Livestock systems have been affected by economic and institutional changes. Despite ECOWAS regional integration policies on free trans-border movements, harassment and restrictions are still imposed on transhumance. Tax policies by local governments are often detrimental to mobile herders. Livestock corridors are commonly obstructed by cultivation, ill equipped (wells, transit campsites) and underserviced (fodder supplement, veterinary products). Volatile markets, shrinking access to grazing resources and unsupportive pastoral legislations have also contributed to erode drought coping strategies.

Reciprocal arrangements between herders living in the north and farmers in the southern regions were common practice until the end of the 1960s. But for the past quarter century, the bipolar spatial arrangement has been giving way to new merged agro-pastoral systems. On the one hand, farming communities have tried to diversify into livestock ownership, to minimise their exposure to agronomic risks, resulting in rapid agricultural expansion. On the other hand, pastoral societies, responding to drought and to the historic spread of the agricultural frontier, also began to engage in farming, in many different forms.

A conversion to mixed agro-pastoral economies where agriculture played an increasing role has meant some convergence of agro-pastoral systems, causing increasing competition for agricultural land and for pastures. Yet pastoralists need to roam across the southern (wetter) Sahelian regions and have long established livestock corridors there. Local and international markets for animals remain an essential component of the pastoral viability, linking pastoralists to coastal countries such as Ghana, Ivory Coast, Togo, Benin, and Nigeria, where demand for Sahelian meat is usually high.

Local governments now are responsible for delivering key social and economic services (such as health, water, market facilities), for conducting agricultural, pastoral and forest land-use planning and for raising local taxes. In some countries (i.e. Burkina, Mali), regional councils are developing their own in-house technical resources and expertise. However, inter-cooperation between municipalities for securing livestock corridors is often fragmented. Trans-border dialogue between local governments remains limited. Livestock markets, water points and transhumants are usually an easy target for raising taxes (official and non official). In spite of ongoing land reforms, local land use planning usually proves detrimental to pastoral resources, favouring agricultural land clearing.

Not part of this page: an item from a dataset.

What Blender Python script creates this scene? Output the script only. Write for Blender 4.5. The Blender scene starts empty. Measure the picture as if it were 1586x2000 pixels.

Nature of intervention/implementation

The project in the first phase is using capacity building, advocacy, community sensitization and environmental management and land protection as a means to achieving the objectives set. The second phase of the project will include provision of services such as helping District Assemblies to establish water points, campsites, marketing centres (construction of livestock market), creation of livestock movement corridors, fodder supplements and veterinary services to herders.

 

Till date, GDCA/CLIP has worked to bring relevat stakeholders involved, including community leaders, District Assemblies, MoFA, livestock traders associations, leaders of herder groups and chiefs. Data collection systems have been established in livestock markect centres at Pusiga, Bawku, Karaga, Tamale and Buipe. Twenty community animators have also been selected and trained to facilitate informed dabates among stakeholders in the livestock value chain.

Results/outputs

1: Appropriate lobbying tools are developed and disseminated, allowing agro-pastoral communities, along with their organisations and key players to debate on strategic issues related to livestock development, value chains and trans-border livestock mobility, and to design intervention plans to secure and equip livestock corridors and to provide services adapted to the needs of mobile herders in their areas.

2: Based on informed debates and investment choices made, concerted interventions between key actors are implemented to secure and equip strategic trans-border corridors, relying on new forms of partnership between producer organisations, civil society and decentralised local governments.

3: Basic services are provided for production and marketing, and innovations in delivery of services tailored to mobile herders are tested (action research).